AIM
Omit all images. Transcribe the rest of the material below exactly.

- - -

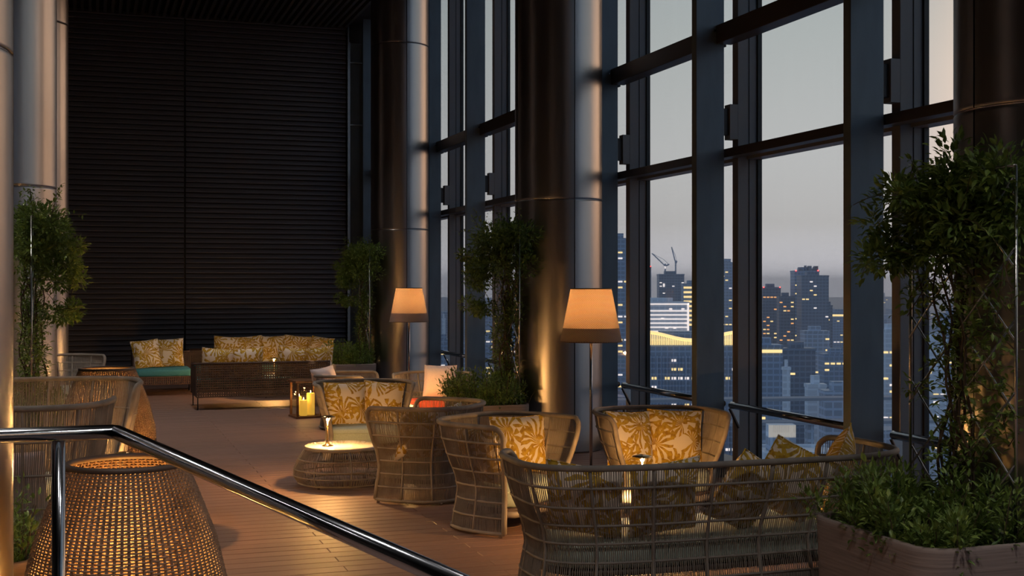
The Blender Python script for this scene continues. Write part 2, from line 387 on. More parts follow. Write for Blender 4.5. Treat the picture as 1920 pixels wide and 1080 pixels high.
# ---------------- window wall
FX0, FX1, MX0, MX1 = 5.55, 5.85, 6.0, 6.21
cols_y = (-9.74, -2.03, 5.68, 13.39, 21.1)
fin_y = [5.68+2.57*k for k in range(-5, 9)]
for i, fy in enumerate(fin_y):
    near_col = any(abs(fy-c) < .1 for c in cols_y)
    w_ = empty('window_%d' % (i+1), (0, fy, 0)); tag(w_, kind='structure')
    x0 = 5.635 if near_col else FX0
    MB().box(x0, FX1, -.0, .10, 0, HC).build('fin', 'fin', w_, bevel=.004)
    mm = MB().box(MX0, MX1, 0, .11, 0, HC); mm.build('mullion', 'mullion', w_, bevel=.004)
    MB().box(MX1, MX1+.045, -.02, .13, 0, HC).build('glazing_cap', 'seam', w_)
    MB().box(MX0+.12, MX0+.126, -.006, 0, 0, HC).build('groove_strip', 'seam', w_)
    MB().box(5.915, MX0, 0, .11, 3.29, 3.63).build('bracket_block', 'mullion', w_)
    MB().box(FX1, 5.915, .03, .08, 3.33, 3.59).build('bracket_plate', 'beam', w_)
    nxt = fin_y[i+1] if i+1 < len(fin_y) else YB
    L = nxt-fy
    if fy+.1 > YB: continue
    MB().box(5.76, 5.93, .1, L, 4.205, 4.385).build('upper_beam', 'beam', w_, bevel=.006)
    MB().box(5.87, 5.998, .1 if False else -.0+.0, L, 3.11, 3.195).build('lower_beam', 'beam', w_, bevel=.004)
    MB().box(MX1+.02, MX1+.03, .11, L, 3.2, HC).build('pane', 'glass', w_)
    MB().box(MX1+.02, MX1+.03, .11, L, .12, 3.1).build('pane', 'glass', w_)
    MB().box(MX0+.1, MX1+.05, .11, L, 3.1, 3.2).build('transom', 'mullion', w_)
    MB().box(5.87, MX1+.04, .11, L, 0, .12).build('sill', 'mullion', w_)
    # bolt on the beam end
    MB().lathe([(.0, -.02), (.012, -.02), (.012, .0)], 10).build('bolt', 'chrome', w_, loc=(5.745, L-.01, 4.34))
    # hand rail of the bay, ends just before the fin at its near end
    q = MB().tube([(5.9, L-.05, .705), (5.9, .12, .705)], .034, 12); h_ = q.build('handrail', 'chrome', w_, True)
    br = MB(); ty = L-.03
    br.rings([[(5.9, ty, .69), (6.0, ty, .69), (6.0, ty, .50)], [(5.9, ty+.012, .69), (6.0, ty+.012, .69), (6.0, ty+.012, .50)]], True)
    br.build('rail_bracket', 'steel', h_)
    MB().tube([(5.885, ty-.01, .67), (5.985, ty-.01, .48)], .012, 8).build('bracket_arm', 'dark_metal', h_)

# ---------------- columns with metal cladding panels
zs = [0, 2.83, 6.0, HC]
c0 = None; R = .50
labels = {(5.11, 5.68): 'wide dark metal column at the right edge, behind the nearest stone planter',
          (5.11, 13.39): 'tall metal clad column in the middle, behind the nearer floor lamp',
          (5.11, 21.1): 'tall metal clad column behind the farther floor lamp',
          (-.8, 5.68): 'bright metal column at the left edge, nearest to the handrail',
          (-.8, 13.39): 'bronze toned metal column on the left behind the climbing vine',
          (-.8, 21.1): 'farthest left metal column, narrow strip beside the louvred wall',
          (5.11, -2.03): 'metal column behind the viewpoint on the window side', (-.8, -2.03): 'metal column behind the viewpoint on the inner side'}
c0 = empty('column')
MB().lathe([(R-.012, 0), (R-.012, HC)], 48).build('core', 'steel', c0, True)
for a in range(len(zs)-1):
    for q in range(4):
        g = .006/R; z0, z1 = zs[a]+.005, zs[a+1]-.005
        a0 = -pi/2+q*pi/2+g; a1 = a0+pi/2-2*g
        MB().lathe([(R-.012, z0), (R-.003, z0), (R, z0+.004), (R, z0+.02), (R, z1-.02), (R, z1-.004), (R-.003, z1), (R-.012, z1)], 24, cap=False, a0=a0, a1=a1).build('cladding_panel', 'column', c0, True)
first = True
for (x, y), lb in labels.items():
    o = c0 if first else copy_tree(c0); first = False
    place(o, (x, y, 0), 0, lb, 'metal clad columns', 'column')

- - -

WRITTEN REPLY
The Blender Python script for this scene continues. Write part 2, from line 387 on. More parts follow. Write for Blender 4.5. Treat the picture as 1920 pixels wide and 1080 pixels high.
# ---------------- window wall
FX0, FX1, MX0, MX1 = 5.55, 5.85, 6.0, 6.21
cols_y = (-9.74, -2.03, 5.68, 13.39, 21.1)
fin_y = [5.68+2.57*k for k in range(-5, 9)]
for i, fy in enumerate(fin_y):
    near_col = any(abs(fy-c) < .1 for c in cols_y)
    w_ = empty('window_%d' % (i+1), (0, fy, 0)); tag(w_, kind='structure')
    x0 = 5.635 if near_col else FX0
    MB().box(x0, FX1, -.0, .10, 0, HC).build('fin', 'fin', w_, bevel=.004)
    mm = MB().box(MX0, MX1, 0, .11, 0, HC); mm.build('mullion', 'mullion', w_, bevel=.004)
    MB().box(MX1, MX1+.045, -.02, .13, 0, HC).build('glazing_cap', 'seam', w_)
    MB().box(MX0+.12, MX0+.126, -.006, 0, 0, HC).build('groove_strip', 'seam', w_)
    MB().box(5.915, MX0, 0, .11, 3.29, 3.63).build('bracket_block', 'mullion', w_)
    MB().box(FX1, 5.915, .03, .08, 3.33, 3.59).build('bracket_plate', 'beam', w_)
    nxt = fin_y[i+1] if i+1 < len(fin_y) else YB
    L = nxt-fy
    if fy+.1 > YB: continue
    MB().box(5.76, 5.93, .1, L, 4.205, 4.385).build('upper_beam', 'beam', w_, bevel=.006)
    MB().box(5.87, 5.998, .1 if False else -.0+.0, L, 3.11, 3.195).build('lower_beam', 'beam', w_, bevel=.004)
    MB().box(MX1+.02, MX1+.03, .11, L, 3.2, HC).build('pane', 'glass', w_)
    MB().box(MX1+.02, MX1+.03, .11, L, .12, 3.1).build('pane', 'glass', w_)
    MB().box(MX0+.1, MX1+.05, .11, L, 3.1, 3.2).build('transom', 'mullion', w_)
    MB().box(5.87, MX1+.04, .11, L, 0, .12).build('sill', 'mullion', w_)
    # bolt on the beam end
    MB().lathe([(.0, -.02), (.012, -.02), (.012, .0)], 10).build('bolt', 'chrome', w_, loc=(5.745, L-.01, 4.34))
    # hand rail of the bay, ends just before the fin at its near end
    q = MB().tube([(5.9, L-.05, .705), (5.9, .12, .705)], .034, 12); h_ = q.build('handrail', 'chrome', w_, True)
    br = MB(); ty = L-.03
    br.rings([[(5.9, ty, .69), (6.0, ty, .69), (6.0, ty, .50)], [(5.9, ty+.012, .69), (6.0, ty+.012, .69), (6.0, ty+.012, .50)]], True)
    br.build('rail_bracket', 'steel', h_)
    MB().tube([(5.885, ty-.01, .67), (5.985, ty-.01, .48)], .012, 8).build('bracket_arm', 'dark_metal', h_)

# ---------------- columns with metal cladding panels
zs = [0, 2.83, 6.0, HC]
c0 = None; R = .50
labels = {(5.11, 5.68): 'wide dark metal column at the right edge, behind the nearest stone planter',
          (5.11, 13.39): 'tall metal clad column in the middle, behind the nearer floor lamp',
          (5.11, 21.1): 'tall metal clad column behind the farther floor lamp',
          (-.8, 5.68): 'bright metal column at the left edge, nearest to the handrail',
          (-.8, 13.39): 'bronze toned metal column on the left behind the climbing vine',
          (-.8, 21.1): 'farthest left metal column, narrow strip beside the louvred wall',
          (5.11, -2.03): 'metal column behind the viewpoint on the window side', (-.8, -2.03): 'metal column behind the viewpoint on the inner side'}
c0 = empty('column')
MB().lathe([(R-.012, 0), (R-.012, HC)], 48).build('core', 'steel', c0, True)
for a in range(len(zs)-1):
    for q in range(4):
        g = .006/R; z0, z1 = zs[a]+.005, zs[a+1]-.005
        a0 = -pi/2+q*pi/2+g; a1 = a0+pi/2-2*g
        MB().lathe([(R-.012, z0), (R-.003, z0), (R, z0+.004), (R, z0+.02), (R, z1-.02), (R, z1-.004), (R-.003, z1), (R-.012, z1)], 24, cap=False, a0=a0, a1=a1).build('cladding_panel', 'column', c0, True)
first = True
for (x, y), lb in labels.items():
    o = c0 if first else copy_tree(c0); first = False
    place(o, (x, y, 0), 0, lb, 'metal clad columns', 'column')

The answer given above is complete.